◆ **Exercise objective**
Lift out each line of the data that holds "part".

◆ **Data segment**
╔══
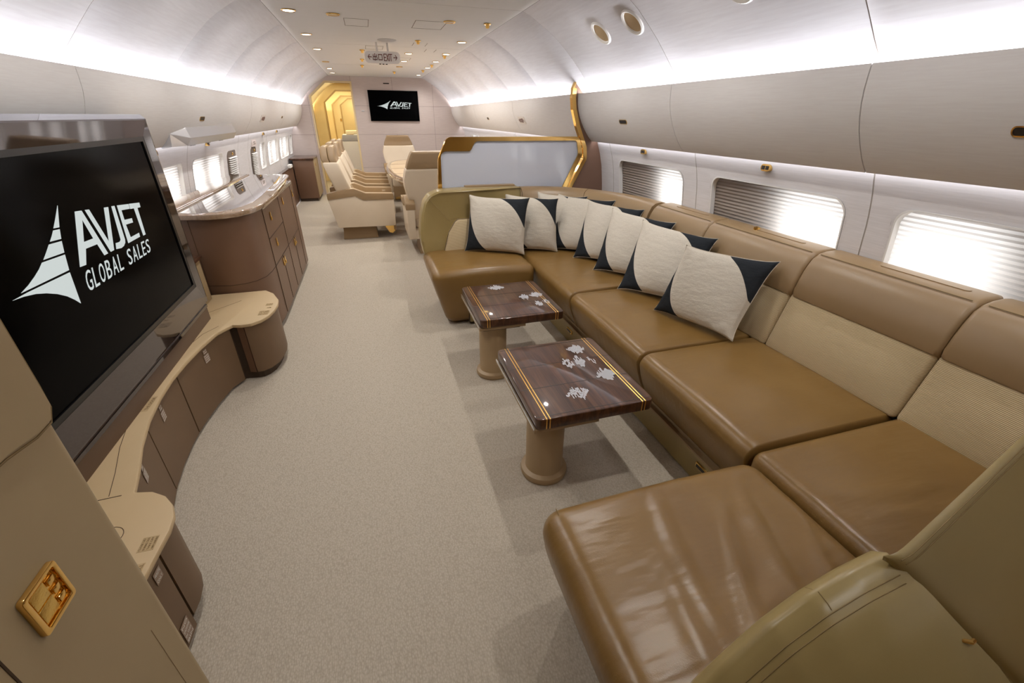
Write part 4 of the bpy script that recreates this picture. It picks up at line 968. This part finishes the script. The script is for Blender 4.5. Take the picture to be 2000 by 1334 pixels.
def logo(b, o, ux, uy, sx, sy):
    """sail of five bars, AVJET and GLOBAL SALES; o = reference corner, sx / sy = scale along and up"""
    import mathutils
    ux = Vector(ux); uy = Vector(uy); un = ux.cross(uy); T = .0012
    def P(p, t=T): return Vector(o)+ux*(p[0]*sx)+uy*(p[1]*sy)+un*t
    def poly(pts, hole=None):
        loops = [[Vector((p[0], p[1], 0)) for p in pts]]
        if hole: loops.append([Vector((p[0], p[1], 0)) for p in hole])
        flat = [q for l in loops for q in l]; tri = mathutils.geometry.tessellate_polygon(loops)
        b.add([P(q) for q in flat], [tuple(t) for t in tri]); n = len(flat)
        for l0, l in ((0, loops[0]),)+(((len(loops[0]), loops[1]),) if hole else ()):
            m_ = len(l); b.add([P(q) for q in l]+[P(q, 0) for q in l], [(i, (i+1) % m_, m_+(i+1) % m_, m_+i) for i in range(m_)])
    for k_ in ('bar1', 'bar2', 'bar3', 'bar4', 'bar5', 'V', 'J', 'E', 'T'): poly(LOGO[k_])
    poly(LOGO['A'], LOGO['Ah'])
    a, c, d, e = [Vector((*p, 0)) for p in BAND]; word = 'GLOBAL SALES'; wds = [1.0, .85, 1.0, 1.0, 1.05, .85, .75, .95, 1.05, .85, .85, .95]; tot = sum(wds); x = 0
    for ch_, w_ in zip(word, wds):
        if ch_ != ' ':
            vs, fs = text_mesh(ch_, 1.0, 0, 1.0, 0); x0_ = min(v_.x for v_ in vs); x1_ = max(v_.x for v_ in vs); y0_ = min(v_.y for v_ in vs); y1_ = max(v_.y for v_ in vs)
            for bx in (-.012, 0, .012):
                pts = []
                for v_ in vs:
                    u = (x+w_*(.13+bx+.74*(v_.x-x0_)/(x1_-x0_)))/tot; t = (v_.y-y0_)/(y1_-y0_); q = (a*(1-u)+c*u)*(1-t)+(e*(1-u)+d*u)*t; pts.append(P(q, T+bx*.005))
                b.add(pts, fs)
        x += w_
b = MB(); logo(b, (XT-.0056, 1.648, .962), (0, 1, 0), (0, 0, 1), 1.0, 1.0)
b.build('screen_logo', M['logo'], tv, smooth=False)

# ============================================================ CONSOLE under the television
con = thing('curved_console', 'low curved media console with beige leather top and brown fronts under the television', 'console', (-1.35, 2.2, 0))
ZC = .42
edge = [(-1.115, .90), (-1.116, 1.05), (-1.112, 1.15), (-1.108, 1.22), (-1.115, 1.28), (-1.137, 1.335), (-1.175, 1.385), (-1.225, 1.42), (-1.285, 1.435),
        (-1.318, 1.56), (-1.368, 1.72), (-1.408, 1.90), (-1.430, 2.08), (-1.438, 2.25), (-1.430, 2.42), (-1.408, 2.60), (-1.372, 2.77), (-1.312, 2.87)]
edge = [(x+.0, y) for x, y in edge]
far = [(-1.26, 2.852), (-1.205, 2.86), (-1.155, 2.90), (-1.118, 2.97), (-1.100, 3.06), (-1.093, 3.16), (-1.105, 3.26), (-1.16, 3.40), (-1.225, 3.484)]
topo = edge+far+[(-1.83, 3.484), (-1.83, .90)]
b = MB(); b.prism(topo, 'z', ZC-.022, ZC); b.build('leather_top', M['shelf'], con, angle=30, bevel=.005)
def inset(pts, d):
    out_ = []
    for i, p in enumerate(pts):
        a = pts[max(i-1, 0)]; c = pts[min(i+1, len(pts)-1)]; t = Vector((c[0]-a[0], c[1]-a[1])).normalized(); out_.append((p[0]-t.y*d, p[1]+t.x*d))
    return out_
def front(seg, z0, z1, name, m, d=.016, y_ret=-1.80, taper=.0):
    q = inset(seg, d); n = len(q); b = MB(); back = inset(seg, d+.02)
    b.add([(x, y, z1) for x, y in q]+[(x-taper, y, z0) for x, y in q]+[(x, y, z1) for x, y in back]+[(x-taper, y, z0) for x, y in back],
        [(i, i+1, n+i+1, n+i) for i in range(n-1)]+[(2*n+i, 3*n+i, 3*n+i+1, 2*n+i+1) for i in range(n-1)]+[(i, 2*n+i, 2*n+i+1, i+1) for i in range(n-1)]+[(n+i, n+i+1, 3*n+i+1, 3*n+i) for i in range(n-1)]+[(0, n, 3*n, 2*n), (n-1, 2*n+n-1, 3*n+n-1, n+n-1)])
    return b.build(name, m, con, angle=40)
def sub(pts, a, c):
    """part of a polyline between parameters 0..1 by index"""
    n = len(pts)-1; out_ = []; i0 = a*n; i1 = c*n
    def P_(t): i = min(int(t), n-1); f = t-i; return (pts[i][0]*(1-f)+pts[i+1][0]*f, pts[i][1]*(1-f)+pts[i+1][1]*f)
    out_.append(P_(i0)); out_ += [pts[i] for i in range(int(i0)+1, n+1) if i0+1e-6 < i < i1-1e-6]; out_.append(P_(i1)); return out_
ne = edge[:9]; me_ = edge[8:]; fe = [edge[-1]]+far
front([(-1.116, .90), (-1.112, 1.155)], .02, ZC-.022, 'drawer_front', M['brown'], .016)
front([(-1.112, 1.165), (-1.110, 1.19), (-1.108, 1.22), (-1.115, 1.28), (-1.137, 1.335), (-1.175, 1.385), (-1.225, 1.42), (-1.285, 1.435)], .06, ZC-.022, 'curved_end_panel', M['brown'], .016)
for a, c in ((0.005, .32), (.326, .60), (.606, .985)): front(sub(me_, a, c), .02, ZC-.022, 'door', M['brown'], .016)
front(sub(fe, .02, .12), .06, ZC-.022, 'filler_panel', M['brown2'], .018)
front(sub(fe, .135, 1.0), .06, ZC-.022, 'curved_end_panel', M['brown'], .016)
b = MB(); q = inset(edge+far, .05); q = [p for p in q]; b.prism([(-1.15-.03, .90)]+q[1:]+[(-1.8, 3.45), (-1.8, .9)], 'z', 0, .07); b.build('plinth', M['kick'], con, smooth=False)
b = MB(); b.prism([(-1.15, .93)]+inset(edge+far, .045)[1:]+[(-1.8, 3.45), (-1.8, .93)], 'z', .07, ZC-.022); b.build('carcass', M['kick'], con, smooth=False)
# seams on the top
b = MB(); b.tube([(-1.80, 1.40, ZC+.0003), (-1.32, 1.428, ZC+.0003)], .0014, 5)
b.tube([(x-.075, y, ZC+.0003) for x, y in edge[8:]], .0010, 5)
b.tube([(-1.372-.3+.02*i, 2.95+.022*i, ZC+.0003) for i in range(1, 17)], .0009, 5); b.build('top_seam', M['seam'], con)
b = MB(); b.tube([(-1.285+.045*math.cos(a), 1.235+.045*math.sin(a), ZC+.0003) for a in [2*math.pi*i/24 for i in range(24)]], .0010, 5, closed=True); b.build('round_cap_seam', M['seam'], con)
# printed notes on top (tan stickers with dark printing)
def print_block(b, bp, x0, x1, y0, y1, z, lines, txts, along='x'):
    b.box(x0, x1, y0, y1, z, z+.0006)
    n = len(txts)
    for i, t in enumerate(txts):
        h = (y1-y0)/n*.55 if along == 'x' else (x1-x0)/n*.55
        if along == 'x': put_text(bp, t, (x0+(x1-x0)*.08, y1-(i+1)*(y1-y0)/n+h*.35, z+.0009), (1, 0, 0), (0, 1, 0), h, (x1-x0)*.84, extrude=.0002)
        else: put_text(bp, t, (x0+(i+1)*(x1-x0)/n-h*.35, y0+(y1-y0)*.08, z+.0009), (0, 1, 0), (-1, 0, 0), h, (y1-y0)*.84, extrude=.0002)
def print_block(x0, x1, y0, y1, z, lines, txts, along='x', f=print_block):
    b = MB(); bp = MB(); f(b, bp, x0, x1, y0, y1, z, lines, txts, along); o = b.build('printed_note', M['stickerl'], con, smooth=False); bp.build('note_lettering', M['print'], o, smooth=False)
print_block(-1.53, -1.44, 1.97, 2.09, ZC, 5, ['PULL DOWN', 'THE FRONT', 'TO OPEN', 'THE DOOR'], 'y')
print_block(-1.19, -1.125, 2.985, 3.06, ZC, 4, ['LIFT LID', 'TO OPEN', 'THE TRAY', 'BELOW'], 'x')
print_block(-1.155, -1.125, 3.10, 3.12, ZC, 1, ['XB'], 'x'); print_block(-1.17, -1.125, 3.15, 3.19, ZC, 2, ['PUSH', 'TO LOCK'], 'x')
print_block(-1.172, -1.128, 1.150, 1.205, ZC, 4, ['CLOSE LID', 'DURING TAXI', 'TAKE OFF', 'AND LANDING'], 'y')
print_block(-1.165, -1.130, 1.065, 1.105, ZC, 2, ['WASTE', 'PULL'], 'y')
# clear stickers with white print on the fronts
def front_sticker(px, py, txts, w_=.045, h_=.06, nrm=(1, 0), zc=.33):
    t = Vector((-nrm[1], nrm[0], 0)); o = Vector((px, py, zc))+Vector((nrm[0], nrm[1], 0))*.002; up = Vector((0, 0, 1)); N3 = Vector((nrm[0], nrm[1], 0))
    b = MB(); q = [o-t*w_/2-up*h_/2, o+t*w_/2-up*h_/2, o+t*w_/2+up*h_/2, o-t*w_/2+up*h_/2]; b.add([*q]+[p+N3*.0006 for p in q], [(0, 3, 2, 1), (4, 5, 6, 7), (0, 1, 5, 4), (1, 2, 6, 5), (2, 3, 7, 6), (3, 0, 4, 7)]); b.build('clear_sticker', M['sticker'], con, smooth=False)
    b = MB(); n = len(txts)
    for i, s_ in enumerate(txts): put_text(b, s_, o-t*w_*.42+up*(h_/2-(i+1)*h_/n+.2*h_/n)+N3*.001, t, up, h_/n*.5, w_*.84, extrude=.0002)
    b.build('white_print', M['stickerw'], con, smooth=False)
FR = inset(me_, .016)
def fr_at(t):
    n = len(FR)-1; i = min(int(t*n), n-1); f = t*n-i; a, c = Vector(FR[i]), Vector(FR[i+1]); p = a*(1-f)+c*f; d = (c-a).normalized(); return p, (d.y, -d.x)
for t in (.17, .44, .80):
    p, n_ = fr_at(t); front_sticker(p.x, p.y, ['PULL TO', 'OPEN'], .035, .025, n_, .365); front_sticker(p.x, p.y, ['LIFE VEST', 'INSIDE', 'THIS', 'DRAWER'], .05, .05, n_, .322)
front_sticker(-1.1285, 1.115, ['WASTE', 'ONLY'], .04, .045, (1, 0), .345); front_sticker(-1.1285, 1.105, ['NO', 'SMOKING', 'IN THIS', 'BIN'], .05, .08, (1, 0), .075)
# little cabinet between television and service unit
r = thing('side_cabinet', 'narrow tan side cabinet with a brown top squeezed behind the television end', 'cabinet', (-1.7, 3.2, ZC))
b = MB(); b.box(-1.84, -1.56, 3.07, 3.40, ZC+.0005, .715); b.build('cabinet_body', M['pad'], r, bevel=.006)
b = MB(); b.box(-1.85, -1.545, 3.06, 3.42, .715, .735); b.build('cabinet_top', M['wood'], r, bevel=.004)

# ============================================================ CLOSET in the left foreground
cl = thing('tall_closet', 'tall tan leather closet panel at the left foreground with a square gold latch', 'closet', (-1.4, .1, 0))
XC = -.93; y1c = .824
def closet_piece(z0, z1, name, m, x=XC, y0=-.60, y1=y1c, r=.03):
    b = MB(); O = rrect(-1.86, x, y0, y1, [r, .001, .001, .001], 8); b.prism(O, 'z', z0, z1); return b.build(name, m, cl, angle=30)
closet_piece(0.0, 2.0, 'side_panel', M['pad'])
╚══
◆ **Task output**
Write part 4 of the bpy script that recreates this picture. It picks up at line 968. This part finishes the script. The script is for Blender 4.5. Take the picture to be 2000 by 1334 pixels.
    """part of a polyline between parameters 0..1 by index"""